● **What the task asks**
What is the number of lines containing the string "recreates"? Answer with the number only.
***** Listing
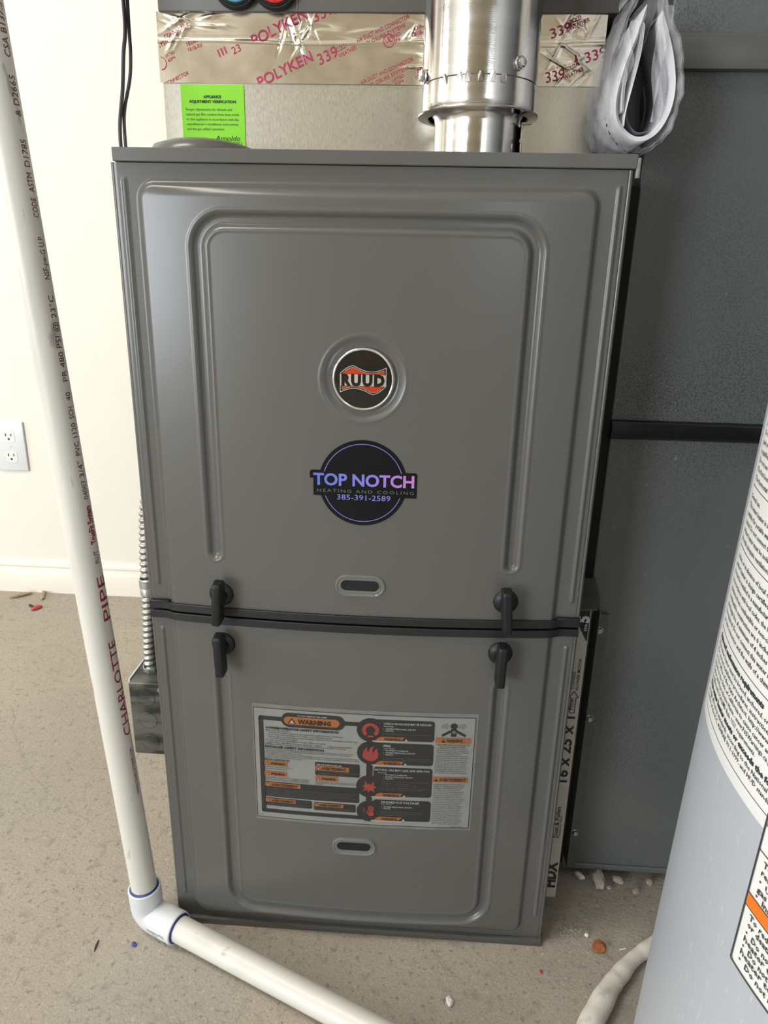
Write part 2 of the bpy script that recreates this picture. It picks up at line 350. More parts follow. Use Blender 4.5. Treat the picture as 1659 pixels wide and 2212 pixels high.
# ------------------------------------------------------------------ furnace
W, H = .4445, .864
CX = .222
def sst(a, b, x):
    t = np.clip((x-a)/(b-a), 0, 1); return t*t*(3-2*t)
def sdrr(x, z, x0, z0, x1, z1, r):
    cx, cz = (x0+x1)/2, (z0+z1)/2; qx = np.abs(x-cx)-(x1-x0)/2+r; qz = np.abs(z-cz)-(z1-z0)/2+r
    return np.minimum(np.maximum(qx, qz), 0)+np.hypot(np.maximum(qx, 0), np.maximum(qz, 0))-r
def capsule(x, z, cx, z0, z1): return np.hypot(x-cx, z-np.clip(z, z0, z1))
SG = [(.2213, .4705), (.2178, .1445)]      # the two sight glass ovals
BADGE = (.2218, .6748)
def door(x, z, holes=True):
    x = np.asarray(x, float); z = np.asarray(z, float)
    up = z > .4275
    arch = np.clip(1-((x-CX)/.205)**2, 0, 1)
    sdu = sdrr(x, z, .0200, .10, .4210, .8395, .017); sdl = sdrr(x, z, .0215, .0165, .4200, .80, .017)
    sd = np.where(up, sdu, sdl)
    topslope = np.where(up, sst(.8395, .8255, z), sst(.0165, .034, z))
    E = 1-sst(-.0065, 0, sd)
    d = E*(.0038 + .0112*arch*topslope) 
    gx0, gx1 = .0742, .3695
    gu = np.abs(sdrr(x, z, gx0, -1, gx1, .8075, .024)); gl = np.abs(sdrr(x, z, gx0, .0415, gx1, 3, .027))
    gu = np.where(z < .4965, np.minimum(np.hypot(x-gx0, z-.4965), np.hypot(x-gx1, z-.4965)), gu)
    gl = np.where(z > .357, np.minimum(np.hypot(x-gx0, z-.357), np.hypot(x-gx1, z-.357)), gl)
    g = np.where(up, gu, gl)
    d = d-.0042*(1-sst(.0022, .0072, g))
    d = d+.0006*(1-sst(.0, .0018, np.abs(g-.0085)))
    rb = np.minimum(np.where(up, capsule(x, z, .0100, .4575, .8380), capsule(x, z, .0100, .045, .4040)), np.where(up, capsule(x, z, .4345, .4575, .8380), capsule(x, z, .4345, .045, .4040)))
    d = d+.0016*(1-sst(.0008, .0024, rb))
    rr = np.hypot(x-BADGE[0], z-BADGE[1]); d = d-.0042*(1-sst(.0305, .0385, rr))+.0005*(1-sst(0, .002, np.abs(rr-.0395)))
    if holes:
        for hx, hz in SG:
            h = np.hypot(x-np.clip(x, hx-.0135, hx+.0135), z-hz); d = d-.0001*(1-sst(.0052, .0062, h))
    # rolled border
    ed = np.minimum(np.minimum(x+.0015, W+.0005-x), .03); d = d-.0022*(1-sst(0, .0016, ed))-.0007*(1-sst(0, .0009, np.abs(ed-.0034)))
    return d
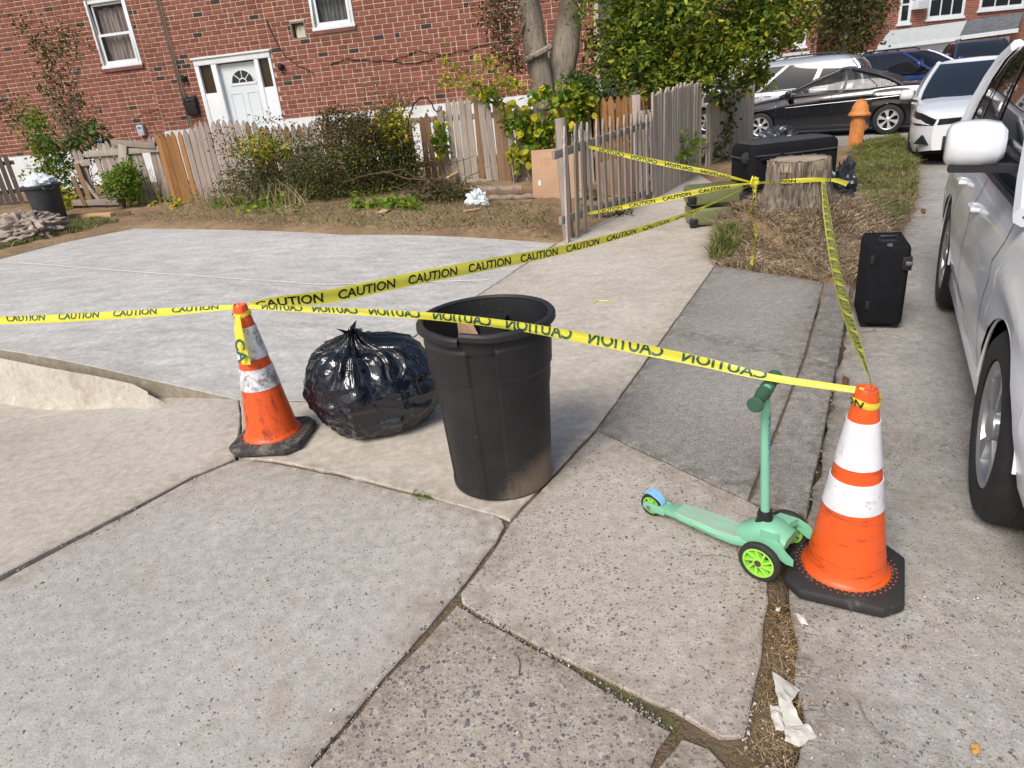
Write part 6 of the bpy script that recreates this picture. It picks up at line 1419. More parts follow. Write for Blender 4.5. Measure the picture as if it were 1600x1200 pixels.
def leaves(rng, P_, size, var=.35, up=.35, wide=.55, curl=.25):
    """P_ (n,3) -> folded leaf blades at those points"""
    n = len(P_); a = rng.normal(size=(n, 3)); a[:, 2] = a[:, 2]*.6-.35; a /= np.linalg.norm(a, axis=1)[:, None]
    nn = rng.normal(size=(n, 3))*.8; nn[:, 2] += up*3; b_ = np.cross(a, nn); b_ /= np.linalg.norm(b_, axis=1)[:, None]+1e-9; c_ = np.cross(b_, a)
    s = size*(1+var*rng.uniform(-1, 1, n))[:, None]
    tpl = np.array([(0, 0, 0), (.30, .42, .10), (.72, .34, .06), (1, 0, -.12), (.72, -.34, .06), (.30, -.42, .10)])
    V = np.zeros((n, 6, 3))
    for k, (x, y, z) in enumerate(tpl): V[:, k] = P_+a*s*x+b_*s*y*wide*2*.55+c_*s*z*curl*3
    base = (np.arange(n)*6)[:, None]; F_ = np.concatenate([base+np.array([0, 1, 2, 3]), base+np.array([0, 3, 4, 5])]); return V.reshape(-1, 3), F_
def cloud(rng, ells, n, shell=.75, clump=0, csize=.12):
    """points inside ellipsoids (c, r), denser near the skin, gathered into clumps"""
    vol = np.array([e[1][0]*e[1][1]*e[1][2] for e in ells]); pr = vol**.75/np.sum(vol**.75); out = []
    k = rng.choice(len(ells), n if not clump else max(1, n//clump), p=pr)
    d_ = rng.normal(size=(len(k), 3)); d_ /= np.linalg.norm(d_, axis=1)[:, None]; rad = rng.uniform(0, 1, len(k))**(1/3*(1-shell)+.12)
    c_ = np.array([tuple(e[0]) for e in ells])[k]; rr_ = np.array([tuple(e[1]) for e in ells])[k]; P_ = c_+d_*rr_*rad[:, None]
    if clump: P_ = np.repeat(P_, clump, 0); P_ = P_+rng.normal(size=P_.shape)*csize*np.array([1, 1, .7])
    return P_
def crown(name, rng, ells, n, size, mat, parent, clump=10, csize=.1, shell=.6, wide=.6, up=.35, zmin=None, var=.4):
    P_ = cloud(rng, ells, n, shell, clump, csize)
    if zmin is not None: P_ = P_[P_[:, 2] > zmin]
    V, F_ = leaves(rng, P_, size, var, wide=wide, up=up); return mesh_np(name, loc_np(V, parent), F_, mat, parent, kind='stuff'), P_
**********
● **Full solution**
2